Ron: No; you know what you’re selling, and the network largely knows what it’s buying. So if you find yourself in a situation where every week it’s a pitched battle between content and execution, someone sold something wrong. … But the network ultimately is your partner.
One time I got the greatest phone call . . . We had to call in to USA [Network] back in New York for some reason, and the secretary who answered the phone asked who it was, and we said,
“Ron Osborn and Jeff Reno for such-and-such executive.” And she had to say,
“I have to tell you we look forward here to the scripts that come in, and after the scripts are copied and distributed, and sent down the hall, you begin to hear laughter as people are reading them and getting to the same jokes.” And that was just the coolest thing to hear.
RRF: So how have you enjoyed being a mentor in the Film Connection program?
Ron: To be honest with you, it’s kind of a selfish relationship. I teach and mentor so that I get something back. I learn. You should always be learning in this. If you’re not, you become a hack. And one of the ways that I learn is in teaching or mentoring individuals, because you have to deal with a specific challenge, or challenges, every week.
RRF: So the relationship of a mentor and apprentice allows you to challenge yourself as much as teach?

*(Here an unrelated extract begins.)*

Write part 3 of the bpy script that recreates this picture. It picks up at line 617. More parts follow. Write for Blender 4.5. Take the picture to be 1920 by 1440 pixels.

Ron: Exactly, yeah. If there’s a problem that that student can’t solve, and I can’t solve it, I obsess over it. I’ll be thinking about it on my drive time. I might be working on a show, but I’m so anxious and determined to solve that problem in an imaginative way. There’s a great quote from Einstein…”Imagination is more important than knowledge.” And that’s true of what we do here. Everything knowledge-wise can be researched. You have assistants, Wikipedia, and everything else. Storytelling comes down to imagination. So in teaching, you’re trying to teach imagination, imaginatively. And that keeps you sharp. It keeps me sharp, anyway. That’s the reason I do it. If it didn’t, I’d quit.